"I am 3/4ths Canadian, and one 4th New Englander - I had ancestors on both sides in the Revolutionary war." - Elizabeth Bishop

Monday, August 8, 2011

More about the Elizabeth Bishop Centenary Arts Festival

Travelers on the seashore route that connects Masstown, Great Village, Bass River, Economy and Five Islands have been admiring the stunning flower baskets and colourful banners on roadside poles, and perhaps wondering “What’s the occasion?”

The Elizabeth Bishop Centenary Arts Festival is a once in a lifetime happening that is raising the level of pride for all the communities of the Cobequid Bay Shore. The Festival, August 19, 20 and 21, features many free events open to everyone (full details at www.elizabethbishopns.org) plus writers’ workshops and three excellent concerts.

Volunteers from all of these communities have been planning together for two years to make this festival happen. Joy Laking, one of the local artists, designed the t-shirts and banners. "For over thirty-five years” says Laking, “I have lived and worked in the area and there has never been an event like this that includes all of the local communities. The banners and the flower baskets represent our pride in our area and our willingness to work together to keep our shore a wonderful, beautiful, vibrant place to call home."

Starry Night in Great Village, Painting by Joy Laking
(This colourful and expressive image is the one presented on the Arts Festival brochure and the banners that line the shore road. It has also been put on T-shirts, which will be for sale at the festival.)

Although most of the concerts and readings are taking place in Great Village, the ancestral home of beloved poet Elizabeth Bishop, there is also a full day of children’s activities in Bass River on Saturday, August 20, organized by the Bass River Heritage Society. A jamboree of Maritime blacksmiths will be on hand, forging metal, and providing the ring of the hammer on the anvil. Karen MacFarlane, the president of the Bass River Heritage Society is delighted to host the blacksmiths as a tribute to Mate Fisher, the Great Village blacksmith who moved to Bass River in Elizabeth Bishop’s day. It was the constant rhythm of the hammer that provided stability in Elizabeth’s fragmented world and it is the sound that underlies her most famous story called “In the Village.”

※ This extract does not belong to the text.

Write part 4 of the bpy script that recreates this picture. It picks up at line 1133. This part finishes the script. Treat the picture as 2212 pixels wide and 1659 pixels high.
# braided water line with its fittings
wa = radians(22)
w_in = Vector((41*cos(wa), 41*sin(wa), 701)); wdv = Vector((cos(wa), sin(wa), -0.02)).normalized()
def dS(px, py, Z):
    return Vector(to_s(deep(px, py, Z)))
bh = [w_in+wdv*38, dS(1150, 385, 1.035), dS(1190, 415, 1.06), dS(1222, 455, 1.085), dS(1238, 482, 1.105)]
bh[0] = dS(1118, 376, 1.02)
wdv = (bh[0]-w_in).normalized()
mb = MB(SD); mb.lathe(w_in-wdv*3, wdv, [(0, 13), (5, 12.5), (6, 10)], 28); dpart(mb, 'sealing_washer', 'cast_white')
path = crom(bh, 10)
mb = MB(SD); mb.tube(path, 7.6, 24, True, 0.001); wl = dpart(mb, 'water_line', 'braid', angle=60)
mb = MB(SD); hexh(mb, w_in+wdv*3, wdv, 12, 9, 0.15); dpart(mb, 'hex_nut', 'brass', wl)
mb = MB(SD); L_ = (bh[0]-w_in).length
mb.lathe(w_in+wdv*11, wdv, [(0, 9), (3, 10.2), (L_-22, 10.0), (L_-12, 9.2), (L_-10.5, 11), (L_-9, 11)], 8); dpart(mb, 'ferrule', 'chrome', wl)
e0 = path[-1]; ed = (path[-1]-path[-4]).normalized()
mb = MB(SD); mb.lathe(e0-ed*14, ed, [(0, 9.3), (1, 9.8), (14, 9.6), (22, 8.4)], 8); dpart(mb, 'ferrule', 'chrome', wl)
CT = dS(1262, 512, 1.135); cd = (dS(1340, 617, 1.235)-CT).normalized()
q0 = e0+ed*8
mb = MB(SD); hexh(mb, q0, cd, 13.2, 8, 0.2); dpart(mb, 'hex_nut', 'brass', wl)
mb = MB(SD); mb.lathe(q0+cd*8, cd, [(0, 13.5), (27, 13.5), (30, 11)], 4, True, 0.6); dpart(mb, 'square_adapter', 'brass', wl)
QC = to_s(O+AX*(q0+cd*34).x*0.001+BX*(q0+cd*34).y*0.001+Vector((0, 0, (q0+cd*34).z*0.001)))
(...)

In Great Village, the festival includes a farmer’s market, readings by well-known authors Don McKay, Michael Crummey, Joan Clark, Anne Simpson, Sheree Fitch, Sandra Barry, and Mary Rose Donnelly) and three evenings of eclectic concerts. On Friday Lenore Zann presents a dramatic reading of a play about Elizabeth Bishop, “Running to Paradise,” with music by Rosalee Peppard. Saturday’s concert features Susan Crowe, Cindy Church and Raylene Rankin and on Sunday there’s a Musique Royale concert, “At the Fishhouses,” with Suzie Leblanc and Tempest Baroque. Throughout the festival there will be horse and wagon rides, guided walks and also Elizabeth Bishop House tours. On Sunday morning there will be an old-fashioned church service and a blueberry tea.

The Board-to-Boat Competition challenges everyone along the shore to participate. Families, young people (8 and up), community groups and Fire Departments, even the Colchester County Council, are invited to build a cardboard boat on site in Great Village and then there will be a walking parade of boats up to Logan Spencer’s pond where the actual racing begins at 5 p.m. on August 20. Prizes for the fastest, the prettiest and the best sinking will be awarded! Registration is $20 at Danny Smith’s Store in Great Village, refunded after participation in this event.

And there’s more: a display of paintings done recently in the area on a special artist’s weekend in June, and a book sale presented by Bookmark, Halifax’s beloved independent bookseller. Information, sales and registration can be found at the Great Village Legion. Elizabeth Bishop would be proud of her village, and happy to greet visitors to explore the wonders of the West Colchester Shore.